◆ **Exercise directions**: The listing below should be printed exactly, every line of it. Skip the pictures.

◆ **Recorded information**:
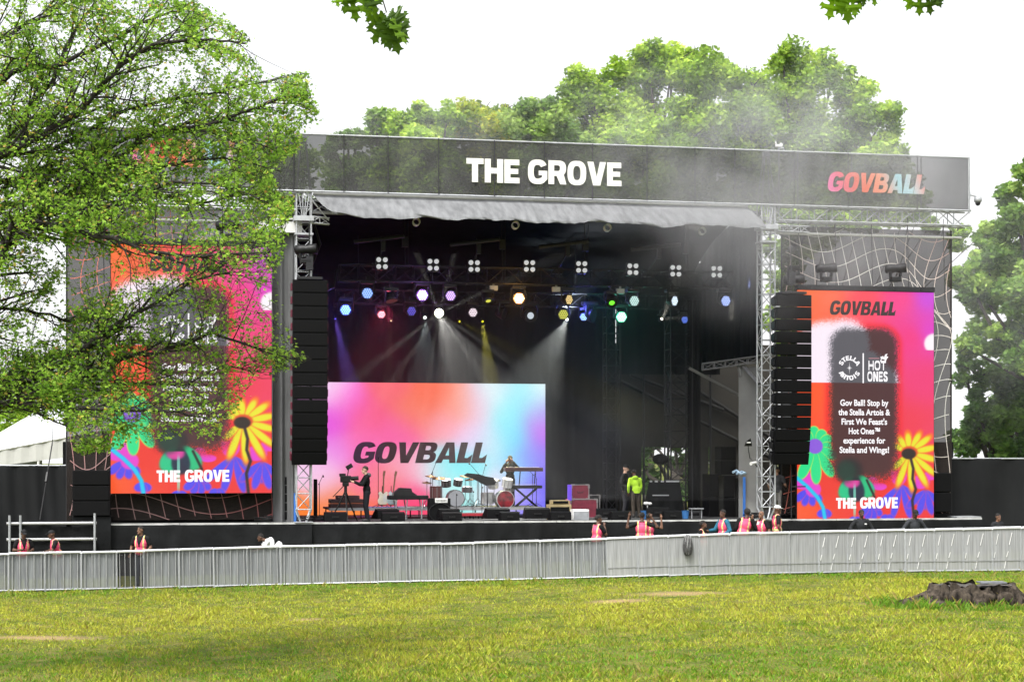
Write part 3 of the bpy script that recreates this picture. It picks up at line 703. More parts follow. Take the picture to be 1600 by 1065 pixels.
def make_oak_sprigs():
    half = [(0, 0), (.035, .1), (.17, .08), (.24, .16), (.12, .2), (.06, .27), (.055, .33), (.2, .33), (.36, .26), (.5, .34), (.44, .38), (.56, .46), (.40, .46), (.2, .5), (.085, .54), (.08, .6), (.24, .62), (.34, .58), (.42, .74), (.32, .72), (.36, .84), (.22, .76), (.1, .78), (.12, .88), (.19, .95), (.07, .96), (0, 1.08)]
    outl = half + [(-x, y) for x, y in half[-2:0:-1]]
    vf = outline_mesh([outl])
    M = leaf_mat('oak_leaf', .55, .4)
    def sprig(label, Y, leaves, twigs):
        s = Y / F
        t = thing('oak_branch', label, 'branch', WP(twigs[0][0][0], twigs[0][0][1], Y), 'W', 'oak sprigs hanging from above')
        tw = MB()
        for tl in twigs: tw.path([WP(x, y, Y + .03 * i) for i, (x, y) in enumerate(tl)], .0035, 5)
        part(tw, 'twig', mat('oak_twig', (.06, .055, .03), .8), t)
        g = random.Random(len(leaves))
        for (x, y, ang, ln, tilt, tone) in leaves:
            lb = MB(); c = lin((120, 160, 24)) * (1 - tone) + lin((52, 76, 26)) * tone; lb.col = tuple(c)
            P = Vector(WP(x, y, Y + g.uniform(-.06, .06))); a = R(ang)
            ax = Vector((math.sin(a), 0, -math.cos(a))); bx = Vector((math.cos(a), math.sin(tilt) * .8, math.sin(a)))
            bx = Vector((math.cos(a) * math.cos(tilt), math.sin(tilt), math.sin(a) * math.cos(tilt)))
            L_ = ln * s
            lb.add([tuple(P + (bx * p[0] + ax * p[1]) * L_ + Vector((0, -.25 * abs(p[0]) * L_ + .12 * L_ * p[1] ** 2, 0))) for p in vf[0]], vf[1])
            part(lb, 'leaf', M, t, cols=True)
    sprig('oak twig with a hanging cluster of leaves, top centre left', 9.0, [
        (524, -14, 10, 24, .3, 0), (545, -22, 12, 54, .5, .6), (552, -12, -28, 34, .9, .85), (562, -26, 25, 54, .2, .1), (568, -12, 10, 40, .9, .3), (574, -20, 20, 40, .4, .9),
        (603, 20, -50, 34, .4, .75), (604, 22, -25, 48, .3, .7), (606, 24, 3, 52, .8, .85), (607, 25, 15, 58, .2, .8), (608, 20, 40, 42, .5, .9), (607, 17, 62, 36, .3, .75), (600, 22, -70, 30, .6, .6), (612, 26, 28, 46, 1.0, .2)], [[(540, -40), (556, -12), (575, -16)], [(590, -30), (598, 0), (604, 20)]])
    sprig('oak leaf tips hanging in at the top right, left cluster', 9.0, [
        (1305, -22, -10, 50, .2, .1), (1312, -25, 5, 48, .7, .25), (1318, -28, 8, 62, .3, .35), (1326, -20, 14, 46, .6, .1), (1334, -24, 18, 38, .4, .8), (1348, -24, 4, 32, .5, .7), (1362, -24, 10, 32, .3, .3)], [[(1310, -45), (1320, -24), (1345, -24), (1364, -26)]])
    sprig('dark oak leaf tips hanging in at the top right, right cluster', 9.0, [
        (1430, -22, -18, 38, .4, .15), (1436, -24, 2, 46, .2, .45), (1444, -24, 14, 46, .3, .8), (1452, -26, 28, 40, .4, .9), (1458, -24, 16, 32, .5, .8), (1474, -24, -6, 27, .3, .9)], [[(1440, -45), (1444, -24), (1476, -26)]])
# ------------------------------------------------------------------ stage structure (all in stage axes u, v, z)
UL, UR = SU(157, 0), SU(1534, 0)
U0, U1 = SU(488, 0.3), SU(1182, 0.3)      # inner faces of the two front towers
def tube_mat(): return M_alu
def make_stage():
    t = thing('stage_platform', 'long black skirted stage platform with a pale metal front edge', 'stage', S2B(UL, 0, 0), 'S')
    d = MB(); d.b2((UL, .02, DECK - .12), (UR, 11.0, DECK)); part(d, 'deck', M_deck, t)
    e = MB(); u = UL
    while u < UR - .1:
        n = min(UR, u + 2.44); e.b2((u + .008, -.03, DECK - .045), (n - .008, .02, DECK + .012)); u = n
    part(e, 'front_edge', mat('worn_edge_metal', (.40, .40, .39), .6, .2, var=.3, scale=3), t)
    def fold(u, b, k):
        return -.05 - .08 * b - (.09 * math.sin(u * 3.1 + k + 1.3 * math.sin(u * .9 + b)) + .05 * abs(math.sin(u * 4.6 + 2 * b + math.sin(u * 1.3))) + .03 * math.sin(u * 11 + 3 * b)) * (.25 + b)
    splits = [UL, SU(482, 0), SU(905, 0), SU(1235, 0), UR]; ov = .12
    for i in range(4):
        a, b_ = splits[i], splits[i + 1]; m = MB()
        m.sheet(lambda s, q, a=a, b_=b_, i=i: (a - .1 + (b_ - a + .2) * s, .012 * (i % 2) + fold(a + (b_ - a) * s, q, i), DECK - .035 - (DECK - .04) * q - .02 * abs(math.sin(s * 9 + i)) * (1 - q)), int((b_ - a) / .12), 8)
        part(m, 'skirt', M_skirt, t, True)
    f = MB()
    for x in np.linspace(UL + .3, UR - .3, 10):
        for v in (1.0, 5.0, 9.0): f.tube((x, v, 0), (x, v, DECK - .12), .04, n=6)
    part(f, 'support_legs', M_aludull, t)
    # right end corner
    c = MB(); c.b2((UR - .9, .03, DECK - .0), (UR, .8, DECK + .06)); part(c, 'end_plate', M_aludull, t)

def make_side_platform():
    u0, u1 = SU(13, -.9), SU(150, -.9)
    z = SP(80, 817, -.9)[2]; zm = SP(80, 842, -.9)[2]
    t = thing('side_platform', 'low black covered platform with metal handrails left of the stage', 'platform', S2B(u0, -.9, 0), 'S')
    m = MB(); m.b2((u0, -.85, .0), (u1, 2.4, zm - .1)); part(m, 'base', M_skirt, t)
    m = MB(); m.sheet(lambda s, q: (u0 + .05 + (u1 - u0 - .1) * s, -.80 + .04 * math.sin(s * 22 + q * 2) , zm - .12 + (z - zm + .05) * q + .05 * math.sin(s * 3.14 * 2) * q), 40, 4); part(m, 'cloth', M_skirt, t, True)
    m = MB()
    for zz in (z, zm): m.tube((u0 - .05, -.9, zz), (u1 + .02, -.9, zz), .045, n=10)
    part(m, 'rail', mat('rail_white_metal', (.34, .34, .345), .45, .2, var=.1), t)
    for px in (15, 32, 148):
        m = MB(); x = SU(px, -.93); m.tube((x, -.96, 0), (x, -.96, z + (.25 if px != 148 else .3)), .035, n=8); part(m, 'post', M_aludull, t)
def S2B(u, v, z): return (u, v, z)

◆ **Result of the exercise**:
Write part 3 of the bpy script that recreates this picture. It picks up at line 703. More parts follow. Take the picture to be 1600 by 1065 pixels.
def make_oak_sprigs():
    half = [(0, 0), (.035, .1), (.17, .08), (.24, .16), (.12, .2), (.06, .27), (.055, .33), (.2, .33), (.36, .26), (.5, .34), (.44, .38), (.56, .46), (.40, .46), (.2, .5), (.085, .54), (.08, .6), (.24, .62), (.34, .58), (.42, .74), (.32, .72), (.36, .84), (.22, .76), (.1, .78), (.12, .88), (.19, .95), (.07, .96), (0, 1.08)]
    outl = half + [(-x, y) for x, y in half[-2:0:-1]]
    vf = outline_mesh([outl])
    M = leaf_mat('oak_leaf', .55, .4)
    def sprig(label, Y, leaves, twigs):
        s = Y / F
        t = thing('oak_branch', label, 'branch', WP(twigs[0][0][0], twigs[0][0][1], Y), 'W', 'oak sprigs hanging from above')
        tw = MB()
        for tl in twigs: tw.path([WP(x, y, Y + .03 * i) for i, (x, y) in enumerate(tl)], .0035, 5)
        part(tw, 'twig', mat('oak_twig', (.06, .055, .03), .8), t)
        g = random.Random(len(leaves))
        for (x, y, ang, ln, tilt, tone) in leaves:
            lb = MB(); c = lin((120, 160, 24)) * (1 - tone) + lin((52, 76, 26)) * tone; lb.col = tuple(c)
            P = Vector(WP(x, y, Y + g.uniform(-.06, .06))); a = R(ang)
            ax = Vector((math.sin(a), 0, -math.cos(a))); bx = Vector((math.cos(a), math.sin(tilt) * .8, math.sin(a)))
            bx = Vector((math.cos(a) * math.cos(tilt), math.sin(tilt), math.sin(a) * math.cos(tilt)))
            L_ = ln * s
            lb.add([tuple(P + (bx * p[0] + ax * p[1]) * L_ + Vector((0, -.25 * abs(p[0]) * L_ + .12 * L_ * p[1] ** 2, 0))) for p in vf[0]], vf[1])
            part(lb, 'leaf', M, t, cols=True)
    sprig('oak twig with a hanging cluster of leaves, top centre left', 9.0, [
        (524, -14, 10, 24, .3, 0), (545, -22, 12, 54, .5, .6), (552, -12, -28, 34, .9, .85), (562, -26, 25, 54, .2, .1), (568, -12, 10, 40, .9, .3), (574, -20, 20, 40, .4, .9),
        (603, 20, -50, 34, .4, .75), (604, 22, -25, 48, .3, .7), (606, 24, 3, 52, .8, .85), (607, 25, 15, 58, .2, .8), (608, 20, 40, 42, .5, .9), (607, 17, 62, 36, .3, .75), (600, 22, -70, 30, .6, .6), (612, 26, 28, 46, 1.0, .2)], [[(540, -40), (556, -12), (575, -16)], [(590, -30), (598, 0), (604, 20)]])
    sprig('oak leaf tips hanging in at the top right, left cluster', 9.0, [
        (1305, -22, -10, 50, .2, .1), (1312, -25, 5, 48, .7, .25), (1318, -28, 8, 62, .3, .35), (1326, -20, 14, 46, .6, .1), (1334, -24, 18, 38, .4, .8), (1348, -24, 4, 32, .5, .7), (1362, -24, 10, 32, .3, .3)], [[(1310, -45), (1320, -24), (1345, -24), (1364, -26)]])
    sprig('dark oak leaf tips hanging in at the top right, right cluster', 9.0, [
        (1430, -22, -18, 38, .4, .15), (1436, -24, 2, 46, .2, .45), (1444, -24, 14, 46, .3, .8), (1452, -26, 28, 40, .4, .9), (1458, -24, 16, 32, .5, .8), (1474, -24, -6, 27, .3, .9)], [[(1440, -45), (1444, -24), (1476, -26)]])
# ------------------------------------------------------------------ stage structure (all in stage axes u, v, z)
UL, UR = SU(157, 0), SU(1534, 0)
U0, U1 = SU(488, 0.3), SU(1182, 0.3)      # inner faces of the two front towers
def tube_mat(): return M_alu
def make_stage():
    t = thing('stage_platform', 'long black skirted stage platform with a pale metal front edge', 'stage', S2B(UL, 0, 0), 'S')
    d = MB(); d.b2((UL, .02, DECK - .12), (UR, 11.0, DECK)); part(d, 'deck', M_deck, t)
    e = MB(); u = UL
    while u < UR - .1:
        n = min(UR, u + 2.44); e.b2((u + .008, -.03, DECK - .045), (n - .008, .02, DECK + .012)); u = n
    part(e, 'front_edge', mat('worn_edge_metal', (.40, .40, .39), .6, .2, var=.3, scale=3), t)
    def fold(u, b, k):
        return -.05 - .08 * b - (.09 * math.sin(u * 3.1 + k + 1.3 * math.sin(u * .9 + b)) + .05 * abs(math.sin(u * 4.6 + 2 * b + math.sin(u * 1.3))) + .03 * math.sin(u * 11 + 3 * b)) * (.25 + b)
    splits = [UL, SU(482, 0), SU(905, 0), SU(1235, 0), UR]; ov = .12
    for i in range(4):
        a, b_ = splits[i], splits[i + 1]; m = MB()
        m.sheet(lambda s, q, a=a, b_=b_, i=i: (a - .1 + (b_ - a + .2) * s, .012 * (i % 2) + fold(a + (b_ - a) * s, q, i), DECK - .035 - (DECK - .04) * q - .02 * abs(math.sin(s * 9 + i)) * (1 - q)), int((b_ - a) / .12), 8)
        part(m, 'skirt', M_skirt, t, True)
    f = MB()
    for x in np.linspace(UL + .3, UR - .3, 10):
        for v in (1.0, 5.0, 9.0): f.tube((x, v, 0), (x, v, DECK - .12), .04, n=6)
    part(f, 'support_legs', M_aludull, t)
    # right end corner
    c = MB(); c.b2((UR - .9, .03, DECK - .0), (UR, .8, DECK + .06)); part(c, 'end_plate', M_aludull, t)

def make_side_platform():
    u0, u1 = SU(13, -.9), SU(150, -.9)
    z = SP(80, 817, -.9)[2]; zm = SP(80, 842, -.9)[2]
    t = thing('side_platform', 'low black covered platform with metal handrails left of the stage', 'platform', S2B(u0, -.9, 0), 'S')
    m = MB(); m.b2((u0, -.85, .0), (u1, 2.4, zm - .1)); part(m, 'base', M_skirt, t)
    m = MB(); m.sheet(lambda s, q: (u0 + .05 + (u1 - u0 - .1) * s, -.80 + .04 * math.sin(s * 22 + q * 2) , zm - .12 + (z - zm + .05) * q + .05 * math.sin(s * 3.14 * 2) * q), 40, 4); part(m, 'cloth', M_skirt, t, True)
    m = MB()
    for zz in (z, zm): m.tube((u0 - .05, -.9, zz), (u1 + .02, -.9, zz), .045, n=10)
    part(m, 'rail', mat('rail_white_metal', (.34, .34, .345), .45, .2, var=.1), t)
    for px in (15, 32, 148):
        m = MB(); x = SU(px, -.93); m.tube((x, -.96, 0), (x, -.96, z + (.25 if px != 148 else .3)), .035, n=8); part(m, 'post', M_aludull, t)
def S2B(u, v, z): return (u, v, z)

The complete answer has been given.